We expand out the left-hand side using Lemma 13. The contribution of the non-principal characters \(\chi \) extend continuously to \(\mathrm{Re}(s) = 1\) thanks to the non-vanishing of \(L(s,\chi )\) on this line (which should follow from another component of this project), so it suffices to show that for the principal character \(\chi _0\), that

\[ -\frac{L'(s,\chi _0)}{L(s,\chi _0)} - \frac{1}{s-1} \]

also extends continuously here. But we already know that

\[ -\frac{\zeta '(s)}{\zeta (s)} - \frac{1}{s-1} \]

extends, and from Euler product machinery one has the identity

\[ \frac{L'(s,\chi _0)}{L(s,\chi _0)} = \frac{\zeta '(s)}{\zeta (s)} + \sum _{p|q} \frac{\log p}{p^s-1}. \]

Since there are only finitely many primes dividing \(q\), and each summand \(\frac{\log p}{p^s-1}\) extends continuously, the claim follows.

Theorem 2 WeakPNT_AP

If \(q ≥ 1\) and \(a\) is coprime to \(q\), we have

\[ \sum _{n \leq x: n = a\ (q)} \Lambda (n) = \frac{x}{\varphi (q)} + o(x). \]

Proof ▶

Apply Theorem 3 (or Theorem 6) to Proposition 2. (The Chebyshev bound follows from the corresponding bound for \(\Lambda \).)
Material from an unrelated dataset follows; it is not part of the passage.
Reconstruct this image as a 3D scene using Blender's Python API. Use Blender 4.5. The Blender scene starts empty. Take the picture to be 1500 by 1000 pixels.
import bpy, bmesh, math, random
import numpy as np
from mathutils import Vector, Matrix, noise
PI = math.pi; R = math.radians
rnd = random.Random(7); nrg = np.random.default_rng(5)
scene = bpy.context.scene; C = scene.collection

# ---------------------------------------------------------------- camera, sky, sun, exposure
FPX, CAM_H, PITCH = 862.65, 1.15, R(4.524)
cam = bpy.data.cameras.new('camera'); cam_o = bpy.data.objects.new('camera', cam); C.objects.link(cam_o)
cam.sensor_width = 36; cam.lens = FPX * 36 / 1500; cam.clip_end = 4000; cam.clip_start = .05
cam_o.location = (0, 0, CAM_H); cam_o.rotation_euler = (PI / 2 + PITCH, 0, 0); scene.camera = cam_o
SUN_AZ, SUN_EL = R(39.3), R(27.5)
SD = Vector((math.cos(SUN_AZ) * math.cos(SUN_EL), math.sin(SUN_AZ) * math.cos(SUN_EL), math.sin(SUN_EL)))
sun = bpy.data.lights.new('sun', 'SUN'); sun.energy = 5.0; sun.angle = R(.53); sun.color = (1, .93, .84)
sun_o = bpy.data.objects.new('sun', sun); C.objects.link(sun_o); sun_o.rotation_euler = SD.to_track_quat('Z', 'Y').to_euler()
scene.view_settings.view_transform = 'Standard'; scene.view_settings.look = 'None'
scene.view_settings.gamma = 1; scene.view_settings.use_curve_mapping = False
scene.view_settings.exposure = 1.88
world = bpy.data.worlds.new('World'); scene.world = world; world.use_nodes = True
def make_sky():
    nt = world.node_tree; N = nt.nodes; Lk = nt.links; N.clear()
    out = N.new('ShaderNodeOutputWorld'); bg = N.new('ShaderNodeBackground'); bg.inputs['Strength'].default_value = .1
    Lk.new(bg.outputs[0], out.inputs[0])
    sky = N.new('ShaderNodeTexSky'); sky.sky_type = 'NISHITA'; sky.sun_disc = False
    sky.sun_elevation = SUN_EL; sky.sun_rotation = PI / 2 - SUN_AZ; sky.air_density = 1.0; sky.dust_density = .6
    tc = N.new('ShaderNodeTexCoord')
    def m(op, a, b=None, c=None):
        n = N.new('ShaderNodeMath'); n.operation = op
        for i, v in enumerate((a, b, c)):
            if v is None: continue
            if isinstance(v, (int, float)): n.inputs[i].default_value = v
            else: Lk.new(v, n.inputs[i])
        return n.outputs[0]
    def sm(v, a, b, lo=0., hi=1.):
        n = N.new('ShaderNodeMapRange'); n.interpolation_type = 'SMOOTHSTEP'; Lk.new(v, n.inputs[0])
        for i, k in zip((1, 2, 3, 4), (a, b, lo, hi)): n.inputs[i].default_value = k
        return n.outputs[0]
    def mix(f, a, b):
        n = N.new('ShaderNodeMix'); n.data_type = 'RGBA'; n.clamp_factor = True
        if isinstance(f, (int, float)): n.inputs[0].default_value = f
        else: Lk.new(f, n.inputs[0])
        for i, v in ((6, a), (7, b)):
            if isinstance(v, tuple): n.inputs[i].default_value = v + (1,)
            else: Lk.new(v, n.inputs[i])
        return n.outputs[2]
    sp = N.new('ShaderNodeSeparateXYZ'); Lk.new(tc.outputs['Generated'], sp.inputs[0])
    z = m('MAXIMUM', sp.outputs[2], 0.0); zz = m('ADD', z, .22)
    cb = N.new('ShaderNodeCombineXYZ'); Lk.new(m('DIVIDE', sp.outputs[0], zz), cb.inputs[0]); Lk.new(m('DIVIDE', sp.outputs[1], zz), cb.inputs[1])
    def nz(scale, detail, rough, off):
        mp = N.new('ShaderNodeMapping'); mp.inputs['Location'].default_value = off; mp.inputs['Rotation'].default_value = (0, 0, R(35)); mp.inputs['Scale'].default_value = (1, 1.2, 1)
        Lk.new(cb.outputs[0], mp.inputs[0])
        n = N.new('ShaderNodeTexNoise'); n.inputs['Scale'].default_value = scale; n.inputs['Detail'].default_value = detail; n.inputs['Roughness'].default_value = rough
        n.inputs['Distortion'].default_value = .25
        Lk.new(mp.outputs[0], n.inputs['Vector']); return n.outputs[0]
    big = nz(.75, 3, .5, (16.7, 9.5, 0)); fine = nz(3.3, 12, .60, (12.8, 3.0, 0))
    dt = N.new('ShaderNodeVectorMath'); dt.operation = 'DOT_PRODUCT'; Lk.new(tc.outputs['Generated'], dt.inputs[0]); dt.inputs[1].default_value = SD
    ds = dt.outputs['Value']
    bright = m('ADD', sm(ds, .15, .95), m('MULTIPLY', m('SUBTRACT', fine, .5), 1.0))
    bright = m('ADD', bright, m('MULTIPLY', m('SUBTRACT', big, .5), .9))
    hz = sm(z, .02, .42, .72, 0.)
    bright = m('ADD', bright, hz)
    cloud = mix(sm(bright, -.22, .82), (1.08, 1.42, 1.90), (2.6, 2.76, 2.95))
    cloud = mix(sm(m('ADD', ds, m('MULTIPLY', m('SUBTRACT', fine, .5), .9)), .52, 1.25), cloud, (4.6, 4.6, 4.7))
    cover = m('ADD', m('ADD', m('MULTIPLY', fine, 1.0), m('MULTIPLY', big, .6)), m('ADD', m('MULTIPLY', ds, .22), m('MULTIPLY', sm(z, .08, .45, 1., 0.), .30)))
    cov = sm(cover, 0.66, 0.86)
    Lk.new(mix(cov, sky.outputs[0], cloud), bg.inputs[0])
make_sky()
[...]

2.5 The Chebotarev density theorem: the case of cyclotomic extensions

In this section, \(K\) is a number field, \(L = K(\mu _m)\) for some natural number \(m\), and \(G = Gal(K/L)\).

The goal here is to prove the Chebotarev density theorem for the case of cyclotomic extensions.

Lemma 14 Dedekind_factor

We have

\[ \zeta _L(s) = \prod _{\chi } L(\chi ,s) \]

for \(\Re (s) {\gt} 1\), where \(\chi \) runs over homomorphisms from \(G\) to \(\mathbb {C}^\times \) and \(L\) is the Artin \(L\)-function.

Proof ▶

See Propositions 7.1.16, 7.1.19 of https://www.math.ucla.edu/ sharifi/algnum.pdf .

Lemma 15 Simple pole

\(\zeta _L\) has a simple pole at \(s=1\).

Proof ▶

See Theorem 7.1.12 of https://www.math.ucla.edu/ sharifi/algnum.pdf .

Lemma 16 Dedekind_nonvanishing

For any non-principal character \(\chi \) of \(Gal(K/L)\), \(L(\chi ,s)\) does not vanish for \(\Re (s)=1\).

Proof ▶

For \(s=1\), this will follow from Lemmas 14, 15. For the rest of the line, one should be able to adapt the arguments for the Dirichet L-function.

2.6 The Chebotarev density theorem: the case of abelian extensions

(Use the arguments in Theorem 7.2.2 of https://www.math.ucla.edu/ sharifi/algnum.pdf to extend the previous results to abelian extensions (actually just cyclic extensions would suffice))

2.7 The Chebotarev density theorem: the general case

(Use the arguments in Theorem 7.2.2 of https://www.math.ucla.edu/ sharifi/algnum.pdf to extend the previous results to arbitrary extensions

Lemma 17 PNT for one character

For any non-principal character \(\chi \) of \(Gal(K/L)\),

\[ \sum _{N \mathfrak {p} \leq x} \chi (\mathfrak {p}) \log N \mathfrak {p} = o(x). \]

Proof ▶

This should follow from Lemma ?? and the arguments for the Dirichlet L-function. (It may be more convenient to work with a von Mangoldt type function instead of \(\log N\mathfrak {p}\)).